Het is nu bijna half twaalf. De stilte van wind en ruisend lover en mussen, eksters, vinken, koekoeks, houtduiven en suskewieten, wordt doorbroken door het scherpe geklingel van de klokkentoren wat verderop.
De plaatstelijke sekte roept zijn nog 30 gelovigen op zich te spoeden en zich te verenigen in een wereldvreemd ritueel en laat dat horen aan alle omwonende ketters, die niet komen opdagen en alweer een kans verkeken hebben op eeuwig leven en rijstpap met gouden lepelkes tussen tantes nonneke en nonkels pater op de wolkjes van de hemel waar God woont met zijn lange witte baard omgeven door engelkes met mooie witte duivenvleugels.
Het duurt een goeie tien minuten, dat haastig geklingel van een enkele en veel te kleine klok. De klepel slaat in een bizar en storend ritme. Tot die de laatste keer de klok raakt. En dan begint de eredienst. Ik wens hen het allerbeste later, in de eeuwig leven.
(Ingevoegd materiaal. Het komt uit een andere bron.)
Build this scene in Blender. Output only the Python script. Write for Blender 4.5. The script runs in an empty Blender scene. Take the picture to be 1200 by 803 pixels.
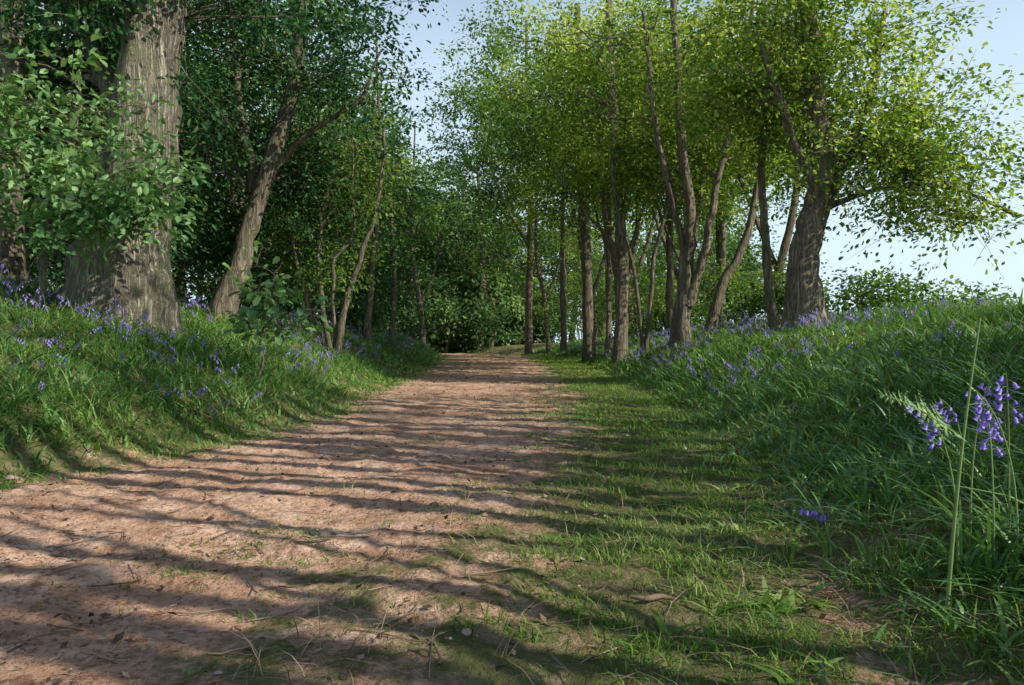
import bpy, math, numpy as np, bmesh
from mathutils import Vector
R = np.random.default_rng(7)
scene = bpy.context.scene

# ------------------------------------------------------------------ noise
TBL = np.random.default_rng(99).random((256,256))
def vn(x,y,s=0):
    x=np.asarray(x,float)+s*17.31; y=np.asarray(y,float)+s*9.77
    ix=np.floor(x).astype(int); iy=np.floor(y).astype(int)
    fx=x-ix; fy=y-iy; fx=fx*fx*(3-2*fx); fy=fy*fy*(3-2*fy)
    a=TBL[ix&255,iy&255]; b=TBL[(ix+1)&255,iy&255]; c=TBL[ix&255,(iy+1)&255]; d=TBL[(ix+1)&255,(iy+1)&255]
    return (a*(1-fx)+b*fx)*(1-fy)+(c*(1-fx)+d*fx)*fy
def fbm(x,y,o=4,s=0):
    v=0;a=.5;t=0
    for i in range(o):
        v=v+a*vn(x*2**i,y*2**i,s+i); t+=a; a*=.5
    return v/t
# ------------------------------------------------------------------ terrain
def xL(y):
    return np.interp(y,[-10,0,3.8,5.1,6.8,12,20,28,34,45],[-2.7,-2.6,-2.4,-1.95,-1.7,-1.85,-2.1,-2.4,-3.2,-7])+(vn(y*1.1,0*y,13)-.5)*.3
def xR(y):
    return np.interp(y,[-10,0,2,4,7.6,14,21,28,34,45],[.6,.6,.85,1.25,1.6,1.8,1.9,1.5,.4,-3.2])
def xD(y):   # right edge of bare dirt
    return np.interp(y,[-10,1,2,3,6.1,12.4,25,30,34,45],[-.5,-.35,-.15,.02,.45,.7,.8,.6,-.3,-3.9])
def H(x,y):
    x=np.asarray(x,float); y=np.asarray(y,float)
    dl=np.maximum(0,xL(y)-x); dr=np.maximum(0,x-xR(y))
    al=np.interp(y,[0,5,9],[.85,.88,.98])
    zl=al*(1-np.exp(-(dl/1.6)**1.3))+.05*np.minimum(dl,20)
    ar=np.interp(y,[0,5,10,14,24,40],[.80,.82,.96,1.0,.75,.5])
    zr=ar*(1-np.exp(-(dr/1.45)**1.35))-np.interp(dr,[0,4.5,7,30,400],[0,0,.35,3.5,9])
    rise=np.interp(y,[0,8,20,30,45,80,400],[0,0,.08,.14,.05,-.3,-1])
    b=np.clip((dl+dr)/1.2,0,1)
    near=np.clip(1-(np.hypot(x,y)-40)/40,0,1)
    bump=(fbm(x*1.3,y*1.3,3,1)-.5)*(.06+.18*b)+(fbm(x*6,y*6,3,5)-.5)*.04*(1+.7*b)
    return zl+zr+rise+bump*near
def grid(xs,ys,off=0.):
    X,Y=np.meshgrid(xs,ys); Z=H(X,Y)
    fine=(vn(X*28,Y*28,3)-.5)*.016+(vn(X*60,Y*60,8)-.5)*.008
    Z=Z+fine*np.clip(1-Y/14,0,1)+off
    return X,Y,Z
# ------------------------------------------------------------------ mesh builder
def mk(name,V,F4=None,F3=None,mat=None,attrs=None,smooth=False,parent=None):
    V=np.asarray(V,np.float32).reshape(-1,3)
    n4=0 if F4 is None else len(F4); n3=0 if F3 is None else len(F3)
    me=bpy.data.meshes.new(name)
    me.vertices.add(len(V)); me.vertices.foreach_set('co',V.ravel())
    L=[]
    if n4: L.append(np.asarray(F4,np.int32).ravel())
    if n3: L.append(np.asarray(F3,np.int32).ravel())
    L=np.concatenate(L)
    me.loops.add(len(L)); me.loops.foreach_set('vertex_index',L)
    me.polygons.add(n4+n3)
    st=np.concatenate([np.arange(n4)*4,n4*4+np.arange(n3)*3]).astype(np.int32)
    me.polygons.foreach_set('loop_start',st)
    if smooth: me.polygons.foreach_set('use_smooth',np.ones(n4+n3,bool))
    me.update(calc_edges=True)
    if attrs:
        for k,(dom,val) in attrs.items():
            a=me.attributes.new(k,'FLOAT',dom); a.data.foreach_set('value',np.asarray(val,np.float32))
    if mat: me.materials.append(mat)
    ob=bpy.data.objects.new(name,me); scene.collection.objects.link(ob)
    if parent: ob.parent=parent
    return ob
def empty(name):
    e=bpy.data.objects.new(name,None); scene.collection.objects.link(e); return e
# ------------------------------------------------------------------ materials
class NT:
    def __init__(s,name):
        s.m=bpy.data.materials.new(name); s.m.use_nodes=True; s.t=s.m.node_tree
        s.t.nodes.clear(); s.out=s.t.nodes.new('ShaderNodeOutputMaterial')
    def n(s,ty,ins=None,**kw):
        nd=s.t.nodes.new('ShaderNode'+ty)
        for k,v in kw.items(): setattr(nd,k,v)
        if ins:
            for k,v in ins.items():
                if hasattr(v,'is_output') : s.t.links.new(v,nd.inputs[k])
                else: nd.inputs[k].default_value=v
        return nd
    def noise(s,vec,scale,detail=4,rough=.55,dist=0.):
        return s.n('TexNoise',{'Vector':vec,'Scale':scale,'Detail':detail,'Roughness':rough,'Distortion':dist}).outputs['Fac']
    def ramp(s,fac,stops):
        r=s.n('ValToRGB',{'Fac':fac}); e=r.color_ramp.elements
        while len(e)<len(stops): e.new(.5)
        for i,(p,c) in enumerate(stops):
            e[i].position=p; e[i].color=(*c,1) if len(c)==3 else c
        return r.outputs['Color']
    def mix(s,f,a,b,mode='MIX'):
        m=s.n('Mix',data_type='RGBA',blend_type=mode)
        for k,v in ((0,f),(6,a),(7,b)):
            if hasattr(v,'is_output'): s.t.links.new(v,m.inputs[k])
            else: m.inputs[k].default_value=v if k==0 else (*v,1)
        return m.outputs[2]
    def math(s,op,a,b=0.,clamp=False):
        m=s.n('Math',operation=op,use_clamp=clamp)
        for k,v in ((0,a),(1,b)):
            if hasattr(v,'is_output'): s.t.links.new(v,m.inputs[k])
            else: m.inputs[k].default_value=v
        return m.outputs[0]

def leaf_mat(name,c0,c1,c2,trans=.45,tc=1.5,rough=.45,spec=.4,gloss=True):
    k=NT(name); a=k.n('Attribute',attribute_name='rnd').outputs['Fac']
    col=k.ramp(a,[(0.1,c0),(.5,c1),(.9,c2)])
    if gloss: p=k.n('BsdfPrincipled',{'Base Color':col,'Roughness':rough,'Specular IOR Level':spec})
    else: p=k.n('BsdfDiffuse',{'Color':col})
    tcol=k.mix(1.,col,(tc,tc*1.0,tc*.5),'MULTIPLY')
    tr=k.n('BsdfTranslucent',{'Color':tcol})
    mx=k.n('MixShader',{0:trans,1:p.outputs[0],2:tr.outputs[0]})
    k.t.links.new(mx.outputs[0],k.out.inputs[0]); return k.m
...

Boven aan de schoorsteen maken twee mussen ruzie. Op de weides jaagt een kievit op een paard en holt een donzig kuiken verdwaasd tussen de hoge grassprieten. Vanuit het Noordwesten glijden plukken watten langsheen de hemel. Ik zwaai naar de gelukkige zielen die daar leven van rijstpap en eeuwige vreugde. Ze zwaaien niet terug.